Photonic spin Hall effect in $\mathcal{PT}$-symmetric non-Hermitian cavity magnomechanics

Abstract: Non-Hermitian cavity magnomechanics (CMM), which incorporates the magnon-photon and magnon-phonon interactions simultaneously, enables rich physical phenomena, including exceptional-point-enhanced sensing, and offers pathways toward topological transitions and nonreciprocal quantum transformation. These interactions exert a pivotal influence on the optical response of a weak probe field and pave the way for novel applications in quantum technologies.
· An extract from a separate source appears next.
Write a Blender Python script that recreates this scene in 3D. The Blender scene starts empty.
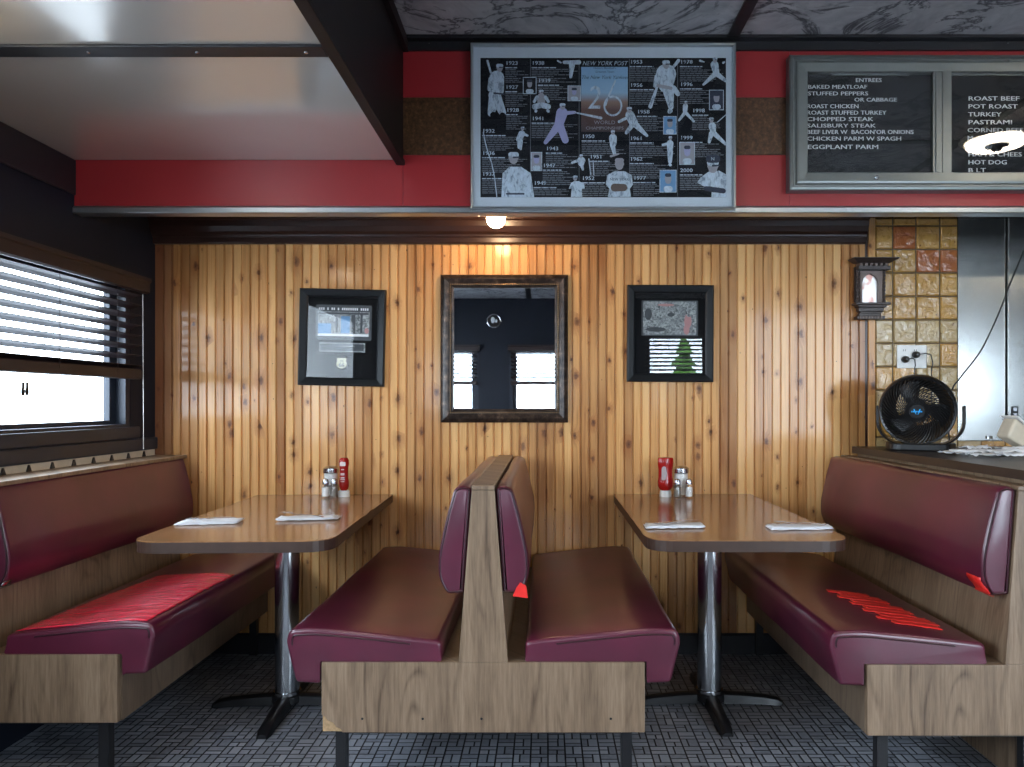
import bpy, bmesh, math, random
from mathutils import Vector, Matrix
random.seed(7)
SC = bpy.context.scene
COL = SC.collection
PI = math.pi
# ------------------------------------------------------------------ camera, world, exposure
F, CX, CY, CH, DW = 760.0, 545.0, 403.0, 1.18, 3.587
def PX(x, D): return (x-CX)*D/F
def PZ(y, D): return CH-(y-CY)*D/F
cam = bpy.data.cameras.new('camera'); cam.sensor_width = 36; cam.lens = F/1024*36
cam.shift_x = (512-CX)/1024; cam.shift_y = (CY-383.5)/1024
camo = bpy.data.objects.new('camera', cam); COL.objects.link(camo)
camo.location = (0, -DW, CH); camo.rotation_euler = (PI/2, 0, 0); SC.camera = camo
cam.clip_start = .02
SC.view_settings.view_transform = 'Standard'; SC.view_settings.look = 'None'
SC.view_settings.gamma = 1; SC.view_settings.use_curve_mapping = False
SC.view_settings.exposure = 1.45
W = bpy.data.worlds.new('sky'); SC.world = W; W.use_nodes = True
bg = W.node_tree.nodes['Background']; bg.inputs[0].default_value = (.72, .86, 1, 1); bg.inputs[1].default_value = 6
LAMP_W = 1.0
# ------------------------------------------------------------------ materials
def newmat(name):
    m = bpy.data.materials.new(name); m.use_nodes = True
    return m, m.node_tree, m.node_tree.nodes['Principled BSDF']
def setp(b, col=None, rough=None, metal=None, spec=None, coat=None, coatr=None):
    if col is not None: b.inputs['Base Color'].default_value = (*col, 1)
    if rough is not None: b.inputs['Roughness'].default_value = rough
    if metal is not None: b.inputs['Metallic'].default_value = metal
    if spec is not None: b.inputs['Specular IOR Level'].default_value = spec
    if coat is not None: b.inputs['Coat Weight'].default_value = coat
    if coatr is not None: b.inputs['Coat Roughness'].default_value = coatr
class N:
    def __init__(s, t): s.t = t
    def new(s, k, **kw):
        n = s.t.nodes.new(k)
        for a, v in kw.items(): setattr(n, a, v)
        return n
    def link(s, a, b): s.t.links.new(a, b)
    def inp(s, sock, v):
        if isinstance(v, bpy.types.NodeSocket): s.link(v, sock)
        else: sock.default_value = v
    def m(s, op, a, b=0.0, c=0.0, clamp=False):
        n = s.new('ShaderNodeMath', operation=op, use_clamp=clamp)
        for i, v in enumerate((a, b, c)): s.inp(n.inputs[i], v)
        return n.outputs[0]
    def comb(s, x, y, z):
        n = s.new('ShaderNodeCombineXYZ')
        for i, v in enumerate((x, y, z)): s.inp(n.inputs[i], v)
        return n.outputs[0]
    def sep(s, v):
        n = s.new('ShaderNodeSeparateXYZ'); s.link(v, n.inputs[0]); return n.outputs
    def obj(s): return s.new('ShaderNodeTexCoord').outputs['Object']
    def noise(s, vec, scale, detail=3, rough=.5, dist=0):
        n = s.new('ShaderNodeTexNoise'); s.link(vec, n.inputs['Vector'])
        n.inputs['Scale'].default_value = scale; n.inputs['Detail'].default_value = detail
        n.inputs['Roughness'].default_value = rough; n.inputs['Distortion'].default_value = dist
        return n.outputs['Fac']
    def white(s, v):
        n = s.new('ShaderNodeTexWhiteNoise', noise_dimensions='1D'); s.link(v, n.inputs['W']); return n.outputs['Value']
    def white3(s, v):
        n = s.new('ShaderNodeTexWhiteNoise', noise_dimensions='3D'); s.link(v, n.inputs['Vector']); return n.outputs['Value']
    def ramp(s, fac, stops):
        n = s.new('ShaderNodeValToRGB'); s.link(fac, n.inputs[0]); e = n.color_ramp.elements
        while len(e) < len(stops): e.new(.5)
        for i, (p, c) in enumerate(stops): e[i].position = p; e[i].color = (*c, 1)
        return n.outputs[0]
    def mix(s, f, a, b, mode='MIX'):
        n = s.new('ShaderNodeMix', data_type='RGBA', blend_type=mode)
        s.inp(n.inputs[0], f)
        s.inp(n.inputs[6], (*a, 1) if isinstance(a, tuple) else a); s.inp(n.inputs[7], (*b, 1) if isinstance(b, tuple) else b)
        return n.outputs[2]
    def mapr(s, v, a, b, c=0., d=1.):
        n = s.new('ShaderNodeMapRange'); s.link(v, n.inputs[0])
        for i, q in enumerate((a, b, c, d)): n.inputs[i+1].default_value = q
        return n.outputs[0]
    def vmul(s, v, xyz):
        n = s.new('ShaderNodeVectorMath', operation='MULTIPLY'); s.link(v, n.inputs[0]); n.inputs[1].default_value = xyz
        return n.outputs[0]
    def bump(s, h, strength, dist, b):
        n = s.new('ShaderNodeBump'); n.inputs['Strength'].default_value = strength; n.inputs['Distance'].default_value = dist
        s.link(h, n.inputs['Height']); s.link(n.outputs[0], b.inputs['Normal'])
M = {}
def simple(name, col, rough=.5, metal=0, var=.12, scale=30, bump=0, **kw):
    m, t, b = newmat(name); setp(b, col, rough, metal, **kw); n = N(t)
    f = n.noise(n.obj(), scale, 4)
    c = n.mix(f, tuple(x*(1-var) for x in col), tuple(min(1, x*(1+var)) for x in col))
    n.link(c, b.inputs['Base Color'])
    if bump: n.bump(f, bump, .002, b)
    M[name] = m; return m
def emit(name, col, s):
    m, t, b = newmat(name); b.inputs['Base Color'].default_value = (*col, 1)
    b.inputs['Emission Color'].default_value = (*col, 1); b.inputs['Emission Strength'].default_value = s
    M[name] = m
simple('black_paint', (.012, .012, .016), .45)
simple('black_metal', (.012, .012, .014), .35)
simple('black_frame', (.006, .008, .010), .4, spec=.3)
simple('black_plastic', (.012, .012, .013), .33)
simple('charcoal_wall', (.008, .011, .020), .6, spec=.3, var=.25, scale=6)
simple('window_paint', (.010, .016, .030), .42, var=.3)
simple('dark_wood', (.035, .016, .012), .3, var=.4, scale=12)
simple('dark_beam', (.011, .008, .008), .5, spec=.3, var=.4, scale=9)
simple('slat_wood', (.021, .011, .012), .45, var=.3)
simple('red_laminate', (.34, .022, .026), .3, var=.06, scale=3)
m, t, b = newmat('red_tape'); n = N(t); co = n.obj(); setp(b, None, .17, coat=.5, coatr=.08)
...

In this work, we consider a yttrium-iron-garnet (YIG) sphere coupled to a microwave cavity. The magnon mode of the YIG sphere is directly excited through microwave field coupling, whereas the cavity mode is probed via a weak-field interrogation scheme. The direct interaction of a traveling field with the magnon mode induces gain in the system, thereby establishing non-Hermitian dynamics. The parity-time (PT)-symmetric behavior of a hybrid non-Hermitian CMM is designed and investigated. Eigenvalue spectrum analysis demonstrates that a third-order exceptional point (EP_3) emerges under tunable effective magnon-photon coupling when the traveling field is oriented at an angle of π/2 relative to the cavity's x-axis. The photonic spin Hall effect (PSHE) in a reflected probe field is subsequently examined in such a system. Under balanced gain and loss conditions and in the presence of effective magnon-phonon coupling, tunable effective magnon-photon coupling enables coherent control of the PSHE across the broken PT-symmetric phase, at the EP_3, and in the PT-symmetric phase. Investigation reveals that the PSHE can be significantly enhanced or suppressed via effective magnon-photon coupling. The influence of intracavity length on the PSHE is further explored, providing an additional parameter for fine-tuning the transverse shift. These findings establish a direct correspondence between the PSHE and the underlying non-Hermitian eigenvalue spectrum.